• [Set problem]: How many lines in the records below contain the word "Python"? Give only the number.

• [Supplied data]:
>> Begin

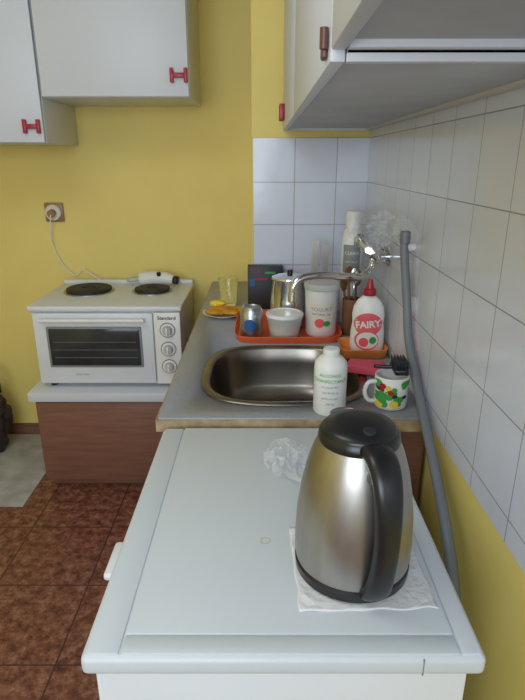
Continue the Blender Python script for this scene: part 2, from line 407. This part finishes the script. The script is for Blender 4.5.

>> End
>> Begin

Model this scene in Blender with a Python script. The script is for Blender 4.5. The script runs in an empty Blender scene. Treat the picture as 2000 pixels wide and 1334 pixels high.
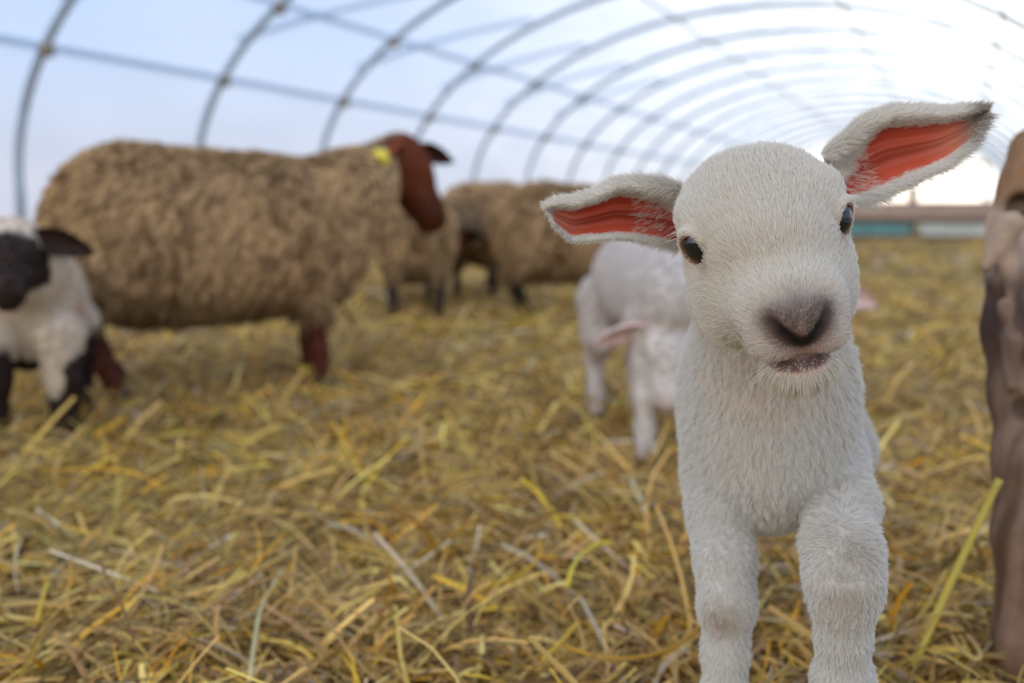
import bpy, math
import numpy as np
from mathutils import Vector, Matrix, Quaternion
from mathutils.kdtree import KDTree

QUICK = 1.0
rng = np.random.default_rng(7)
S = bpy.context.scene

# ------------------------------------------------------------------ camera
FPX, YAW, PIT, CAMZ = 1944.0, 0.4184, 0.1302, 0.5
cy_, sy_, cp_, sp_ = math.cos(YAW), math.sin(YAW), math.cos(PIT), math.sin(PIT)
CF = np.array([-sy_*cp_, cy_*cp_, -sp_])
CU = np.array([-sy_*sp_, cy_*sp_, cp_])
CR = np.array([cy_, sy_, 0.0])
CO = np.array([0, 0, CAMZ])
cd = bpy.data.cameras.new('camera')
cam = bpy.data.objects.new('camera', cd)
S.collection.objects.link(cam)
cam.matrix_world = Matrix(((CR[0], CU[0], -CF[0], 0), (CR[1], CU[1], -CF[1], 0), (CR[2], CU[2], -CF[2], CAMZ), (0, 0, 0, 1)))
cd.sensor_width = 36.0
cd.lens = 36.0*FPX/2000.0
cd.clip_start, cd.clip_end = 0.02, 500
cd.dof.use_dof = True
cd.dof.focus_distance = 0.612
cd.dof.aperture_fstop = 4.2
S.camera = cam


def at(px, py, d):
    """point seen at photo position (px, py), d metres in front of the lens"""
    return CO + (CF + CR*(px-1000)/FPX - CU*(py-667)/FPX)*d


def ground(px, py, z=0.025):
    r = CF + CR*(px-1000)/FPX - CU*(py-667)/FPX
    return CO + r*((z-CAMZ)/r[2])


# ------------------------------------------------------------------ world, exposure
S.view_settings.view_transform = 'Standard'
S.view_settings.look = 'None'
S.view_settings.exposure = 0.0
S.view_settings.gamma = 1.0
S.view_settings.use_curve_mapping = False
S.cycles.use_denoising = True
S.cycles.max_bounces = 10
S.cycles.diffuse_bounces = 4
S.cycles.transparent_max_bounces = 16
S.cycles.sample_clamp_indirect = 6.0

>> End

• [Complete answer]: 2